David Zwirner is pleased to present an exhibition of new works by Tomma Abts, the gallery's first show with the artist since 2008. On view at 519 West 19th Street in New York, it will coincide with Tomma Abts: Mainly Drawings, the inaugural exhibition at the new Aspen Art Museum in Colorado, designed by architect Shigeru Ban (through October 26).

One of today's most significant abstract painters, Abts has continuously explored the activity of painting. Starting each of her works without a preconceived idea, knowing only the size of the canvas and her materials, she gradually arrives at the composition over varying periods of time. Guided by intuition, the paintings' evolution is evidenced by ridges and uneven texture, with earlier layers subtly visible beneath the final coating. While abstract, the works are still illusionistic, and shadows, gradations of color, a sense of movement, variations between light- and darkness, and three-dimensional, trompe l'oeil-like effects seem to evoke objects and landscapes. The portrait format of the compositions and their intimate scale enhance the sense of individuality and invite "face-to-face" encounters with the viewer, thus underscoring the mental process involved in their execution. Like remnants of thoughts, the physical objects take time to fully observe and always retain open-ended meanings.

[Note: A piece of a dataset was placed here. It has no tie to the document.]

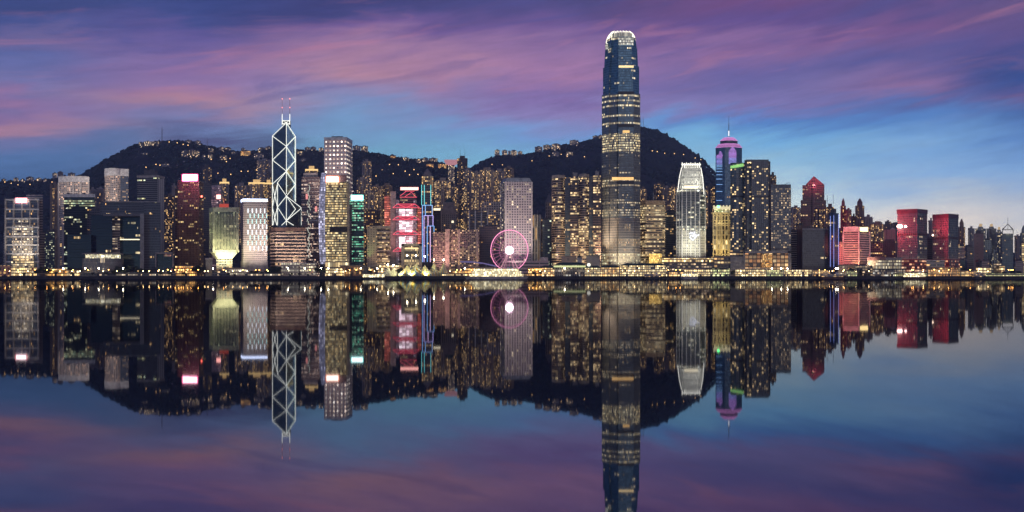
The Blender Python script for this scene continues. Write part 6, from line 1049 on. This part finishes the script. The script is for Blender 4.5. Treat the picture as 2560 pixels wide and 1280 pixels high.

Abts's layered process is echoed visually in the eight paintings included in this exhibition, which each involves shapes that overlap each other and blur any differentiation between foreground and background as well as positive and negative space. Their precise execution belies their original unknown state and further testifies to the "emotional rationality" with which writer Jan Verwoert has characterized their materialization. As he elaborates, "[Abts's] work is anything but expressionist. It is only at a second viewing of her pictures that one sees that the form she in the end finds, was preceded by a long and crisis-ridden process of finding decisions. At first sight they communicate an objective impression. But what gives these pictures their special character is precisely the fact that they do not openly demonstrate their emergent qualities, but slow down the process of revealing them."¹

The exhibition also includes drawings by the artist made with colored pencils. While these can be seen to extend the use of lines in her paintings, and also begin with no prior plan, they involve a different process. Each series is based on a defined set of elements, and each drawing is completed in one session. They all follow the same format and are always untitled, in contrast to the paintings, whose titles are chosen from a dictionary of first names.

¹Jan Verwoert, "Emergence: On the painting of Tomma Abts," in Tomma Abts. Exh. cat. (Cologne and London: Galerie Daniel Buchholz and greengrassi, 2005), p. 46.